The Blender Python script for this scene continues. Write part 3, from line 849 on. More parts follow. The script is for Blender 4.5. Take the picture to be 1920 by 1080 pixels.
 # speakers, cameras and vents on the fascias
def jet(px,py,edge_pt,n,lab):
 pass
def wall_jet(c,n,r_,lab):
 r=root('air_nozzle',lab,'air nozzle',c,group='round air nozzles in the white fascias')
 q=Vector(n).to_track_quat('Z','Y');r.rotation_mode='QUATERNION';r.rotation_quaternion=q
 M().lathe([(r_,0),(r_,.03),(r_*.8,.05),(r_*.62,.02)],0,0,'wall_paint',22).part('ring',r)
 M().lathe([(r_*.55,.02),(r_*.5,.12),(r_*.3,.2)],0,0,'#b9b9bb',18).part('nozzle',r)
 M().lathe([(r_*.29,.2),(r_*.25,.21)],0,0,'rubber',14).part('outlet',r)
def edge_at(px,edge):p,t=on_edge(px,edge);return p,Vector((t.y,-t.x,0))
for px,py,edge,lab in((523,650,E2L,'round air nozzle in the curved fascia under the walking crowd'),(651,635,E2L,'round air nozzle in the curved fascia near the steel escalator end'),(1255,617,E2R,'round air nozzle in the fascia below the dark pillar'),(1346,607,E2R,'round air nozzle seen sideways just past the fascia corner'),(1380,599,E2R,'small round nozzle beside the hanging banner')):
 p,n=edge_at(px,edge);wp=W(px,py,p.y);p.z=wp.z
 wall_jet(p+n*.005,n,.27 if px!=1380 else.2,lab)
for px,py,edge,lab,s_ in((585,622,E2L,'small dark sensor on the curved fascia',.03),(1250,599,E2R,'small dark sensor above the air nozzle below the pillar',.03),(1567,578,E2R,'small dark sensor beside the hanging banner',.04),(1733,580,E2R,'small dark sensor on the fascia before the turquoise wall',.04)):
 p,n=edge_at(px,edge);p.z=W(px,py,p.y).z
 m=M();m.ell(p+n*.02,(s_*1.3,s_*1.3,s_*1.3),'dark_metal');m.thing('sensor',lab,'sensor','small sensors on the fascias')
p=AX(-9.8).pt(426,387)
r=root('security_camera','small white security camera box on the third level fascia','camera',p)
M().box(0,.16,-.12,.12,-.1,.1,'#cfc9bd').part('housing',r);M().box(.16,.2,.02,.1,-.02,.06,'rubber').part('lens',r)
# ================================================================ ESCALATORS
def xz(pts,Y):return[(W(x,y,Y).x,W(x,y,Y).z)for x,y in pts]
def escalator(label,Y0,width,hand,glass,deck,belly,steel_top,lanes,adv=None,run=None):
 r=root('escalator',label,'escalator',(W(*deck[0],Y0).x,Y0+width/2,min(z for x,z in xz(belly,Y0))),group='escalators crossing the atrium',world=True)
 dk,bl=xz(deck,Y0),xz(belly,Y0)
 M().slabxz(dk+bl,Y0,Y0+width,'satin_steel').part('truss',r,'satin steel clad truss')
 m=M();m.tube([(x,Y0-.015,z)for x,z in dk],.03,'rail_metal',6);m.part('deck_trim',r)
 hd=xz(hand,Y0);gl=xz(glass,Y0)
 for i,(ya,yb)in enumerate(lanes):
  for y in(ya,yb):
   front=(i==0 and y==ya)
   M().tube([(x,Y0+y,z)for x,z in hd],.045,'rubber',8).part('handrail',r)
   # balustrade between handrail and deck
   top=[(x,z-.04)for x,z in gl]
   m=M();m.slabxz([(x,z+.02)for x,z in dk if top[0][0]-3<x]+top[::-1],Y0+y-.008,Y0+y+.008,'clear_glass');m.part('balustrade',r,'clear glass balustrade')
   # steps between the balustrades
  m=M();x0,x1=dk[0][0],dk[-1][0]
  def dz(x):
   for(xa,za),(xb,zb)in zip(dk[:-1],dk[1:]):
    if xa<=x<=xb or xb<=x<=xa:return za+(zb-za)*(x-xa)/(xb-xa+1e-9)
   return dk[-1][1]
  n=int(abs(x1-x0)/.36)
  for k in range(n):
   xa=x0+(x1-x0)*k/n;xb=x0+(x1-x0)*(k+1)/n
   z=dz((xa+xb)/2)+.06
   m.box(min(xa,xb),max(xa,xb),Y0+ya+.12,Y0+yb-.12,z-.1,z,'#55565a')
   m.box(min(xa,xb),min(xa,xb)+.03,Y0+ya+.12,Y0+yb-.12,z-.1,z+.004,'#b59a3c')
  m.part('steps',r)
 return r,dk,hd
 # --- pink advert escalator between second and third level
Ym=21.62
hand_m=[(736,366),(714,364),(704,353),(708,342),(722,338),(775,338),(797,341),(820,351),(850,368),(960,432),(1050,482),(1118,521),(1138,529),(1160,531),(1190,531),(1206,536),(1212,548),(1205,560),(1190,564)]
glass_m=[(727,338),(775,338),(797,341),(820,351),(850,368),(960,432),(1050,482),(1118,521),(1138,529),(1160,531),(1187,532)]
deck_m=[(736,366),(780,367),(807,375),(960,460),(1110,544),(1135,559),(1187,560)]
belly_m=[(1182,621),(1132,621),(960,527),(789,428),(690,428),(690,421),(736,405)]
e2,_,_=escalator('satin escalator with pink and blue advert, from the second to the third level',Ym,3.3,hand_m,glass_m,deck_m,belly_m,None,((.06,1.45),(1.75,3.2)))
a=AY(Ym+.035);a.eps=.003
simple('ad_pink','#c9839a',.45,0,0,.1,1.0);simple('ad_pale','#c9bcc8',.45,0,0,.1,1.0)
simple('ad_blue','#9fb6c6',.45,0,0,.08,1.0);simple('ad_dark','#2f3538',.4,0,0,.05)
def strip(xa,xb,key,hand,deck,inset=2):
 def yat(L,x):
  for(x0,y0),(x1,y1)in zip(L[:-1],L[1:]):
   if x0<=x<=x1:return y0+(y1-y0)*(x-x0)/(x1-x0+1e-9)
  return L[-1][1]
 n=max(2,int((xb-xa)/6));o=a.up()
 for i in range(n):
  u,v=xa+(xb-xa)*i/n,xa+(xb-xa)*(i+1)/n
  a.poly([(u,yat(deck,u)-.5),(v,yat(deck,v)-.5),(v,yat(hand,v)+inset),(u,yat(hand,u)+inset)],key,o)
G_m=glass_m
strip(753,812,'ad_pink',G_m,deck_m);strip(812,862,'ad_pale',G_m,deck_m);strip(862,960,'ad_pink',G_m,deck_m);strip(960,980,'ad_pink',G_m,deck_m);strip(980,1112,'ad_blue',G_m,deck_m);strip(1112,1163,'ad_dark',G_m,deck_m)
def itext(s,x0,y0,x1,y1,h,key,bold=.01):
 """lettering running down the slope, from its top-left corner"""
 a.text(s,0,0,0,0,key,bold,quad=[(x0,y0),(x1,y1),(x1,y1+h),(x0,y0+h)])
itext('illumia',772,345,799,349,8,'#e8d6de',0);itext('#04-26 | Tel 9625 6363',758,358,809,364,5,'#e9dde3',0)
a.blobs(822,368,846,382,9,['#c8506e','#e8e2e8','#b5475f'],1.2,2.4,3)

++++

(TO DO): Quote each line of the listing above exactly.

(EXPECTED OUTPUT):
The Blender Python script for this scene continues. Write part 3, from line 849 on. More parts follow. The script is for Blender 4.5. Take the picture to be 1920 by 1080 pixels.
 # speakers, cameras and vents on the fascias
def jet(px,py,edge_pt,n,lab):
 pass
def wall_jet(c,n,r_,lab):
 r=root('air_nozzle',lab,'air nozzle',c,group='round air nozzles in the white fascias')
 q=Vector(n).to_track_quat('Z','Y');r.rotation_mode='QUATERNION';r.rotation_quaternion=q
 M().lathe([(r_,0),(r_,.03),(r_*.8,.05),(r_*.62,.02)],0,0,'wall_paint',22).part('ring',r)
 M().lathe([(r_*.55,.02),(r_*.5,.12),(r_*.3,.2)],0,0,'#b9b9bb',18).part('nozzle',r)
 M().lathe([(r_*.29,.2),(r_*.25,.21)],0,0,'rubber',14).part('outlet',r)
def edge_at(px,edge):p,t=on_edge(px,edge);return p,Vector((t.y,-t.x,0))
for px,py,edge,lab in((523,650,E2L,'round air nozzle in the curved fascia under the walking crowd'),(651,635,E2L,'round air nozzle in the curved fascia near the steel escalator end'),(1255,617,E2R,'round air nozzle in the fascia below the dark pillar'),(1346,607,E2R,'round air nozzle seen sideways just past the fascia corner'),(1380,599,E2R,'small round nozzle beside the hanging banner')):
 p,n=edge_at(px,edge);wp=W(px,py,p.y);p.z=wp.z
 wall_jet(p+n*.005,n,.27 if px!=1380 else.2,lab)
for px,py,edge,lab,s_ in((585,622,E2L,'small dark sensor on the curved fascia',.03),(1250,599,E2R,'small dark sensor above the air nozzle below the pillar',.03),(1567,578,E2R,'small dark sensor beside the hanging banner',.04),(1733,580,E2R,'small dark sensor on the fascia before the turquoise wall',.04)):
 p,n=edge_at(px,edge);p.z=W(px,py,p.y).z
 m=M();m.ell(p+n*.02,(s_*1.3,s_*1.3,s_*1.3),'dark_metal');m.thing('sensor',lab,'sensor','small sensors on the fascias')
p=AX(-9.8).pt(426,387)
r=root('security_camera','small white security camera box on the third level fascia','camera',p)
M().box(0,.16,-.12,.12,-.1,.1,'#cfc9bd').part('housing',r);M().box(.16,.2,.02,.1,-.02,.06,'rubber').part('lens',r)
# ================================================================ ESCALATORS
def xz(pts,Y):return[(W(x,y,Y).x,W(x,y,Y).z)for x,y in pts]
def escalator(label,Y0,width,hand,glass,deck,belly,steel_top,lanes,adv=None,run=None):
 r=root('escalator',label,'escalator',(W(*deck[0],Y0).x,Y0+width/2,min(z for x,z in xz(belly,Y0))),group='escalators crossing the atrium',world=True)
 dk,bl=xz(deck,Y0),xz(belly,Y0)
 M().slabxz(dk+bl,Y0,Y0+width,'satin_steel').part('truss',r,'satin steel clad truss')
 m=M();m.tube([(x,Y0-.015,z)for x,z in dk],.03,'rail_metal',6);m.part('deck_trim',r)
 hd=xz(hand,Y0);gl=xz(glass,Y0)
 for i,(ya,yb)in enumerate(lanes):
  for y in(ya,yb):
   front=(i==0 and y==ya)
   M().tube([(x,Y0+y,z)for x,z in hd],.045,'rubber',8).part('handrail',r)
   # balustrade between handrail and deck
   top=[(x,z-.04)for x,z in gl]
   m=M();m.slabxz([(x,z+.02)for x,z in dk if top[0][0]-3<x]+top[::-1],Y0+y-.008,Y0+y+.008,'clear_glass');m.part('balustrade',r,'clear glass balustrade')
   # steps between the balustrades
  m=M();x0,x1=dk[0][0],dk[-1][0]
  def dz(x):
   for(xa,za),(xb,zb)in zip(dk[:-1],dk[1:]):
    if xa<=x<=xb or xb<=x<=xa:return za+(zb-za)*(x-xa)/(xb-xa+1e-9)
   return dk[-1][1]
  n=int(abs(x1-x0)/.36)
  for k in range(n):
   xa=x0+(x1-x0)*k/n;xb=x0+(x1-x0)*(k+1)/n
   z=dz((xa+xb)/2)+.06
   m.box(min(xa,xb),max(xa,xb),Y0+ya+.12,Y0+yb-.12,z-.1,z,'#55565a')
   m.box(min(xa,xb),min(xa,xb)+.03,Y0+ya+.12,Y0+yb-.12,z-.1,z+.004,'#b59a3c')
  m.part('steps',r)
 return r,dk,hd
 # --- pink advert escalator between second and third level
Ym=21.62
hand_m=[(736,366),(714,364),(704,353),(708,342),(722,338),(775,338),(797,341),(820,351),(850,368),(960,432),(1050,482),(1118,521),(1138,529),(1160,531),(1190,531),(1206,536),(1212,548),(1205,560),(1190,564)]
glass_m=[(727,338),(775,338),(797,341),(820,351),(850,368),(960,432),(1050,482),(1118,521),(1138,529),(1160,531),(1187,532)]
deck_m=[(736,366),(780,367),(807,375),(960,460),(1110,544),(1135,559),(1187,560)]
belly_m=[(1182,621),(1132,621),(960,527),(789,428),(690,428),(690,421),(736,405)]
e2,_,_=escalator('satin escalator with pink and blue advert, from the second to the third level',Ym,3.3,hand_m,glass_m,deck_m,belly_m,None,((.06,1.45),(1.75,3.2)))
a=AY(Ym+.035);a.eps=.003
simple('ad_pink','#c9839a',.45,0,0,.1,1.0);simple('ad_pale','#c9bcc8',.45,0,0,.1,1.0)
simple('ad_blue','#9fb6c6',.45,0,0,.08,1.0);simple('ad_dark','#2f3538',.4,0,0,.05)
def strip(xa,xb,key,hand,deck,inset=2):
 def yat(L,x):
  for(x0,y0),(x1,y1)in zip(L[:-1],L[1:]):
   if x0<=x<=x1:return y0+(y1-y0)*(x-x0)/(x1-x0+1e-9)
  return L[-1][1]
 n=max(2,int((xb-xa)/6));o=a.up()
 for i in range(n):
  u,v=xa+(xb-xa)*i/n,xa+(xb-xa)*(i+1)/n
  a.poly([(u,yat(deck,u)-.5),(v,yat(deck,v)-.5),(v,yat(hand,v)+inset),(u,yat(hand,u)+inset)],key,o)
G_m=glass_m
strip(753,812,'ad_pink',G_m,deck_m);strip(812,862,'ad_pale',G_m,deck_m);strip(862,960,'ad_pink',G_m,deck_m);strip(960,980,'ad_pink',G_m,deck_m);strip(980,1112,'ad_blue',G_m,deck_m);strip(1112,1163,'ad_dark',G_m,deck_m)
def itext(s,x0,y0,x1,y1,h,key,bold=.01):
 """lettering running down the slope, from its top-left corner"""
 a.text(s,0,0,0,0,key,bold,quad=[(x0,y0),(x1,y1),(x1,y1+h),(x0,y0+h)])
itext('illumia',772,345,799,349,8,'#e8d6de',0);itext('#04-26 | Tel 9625 6363',758,358,809,364,5,'#e9dde3',0)
a.blobs(822,368,846,382,9,['#c8506e','#e8e2e8','#b5475f'],1.2,2.4,3)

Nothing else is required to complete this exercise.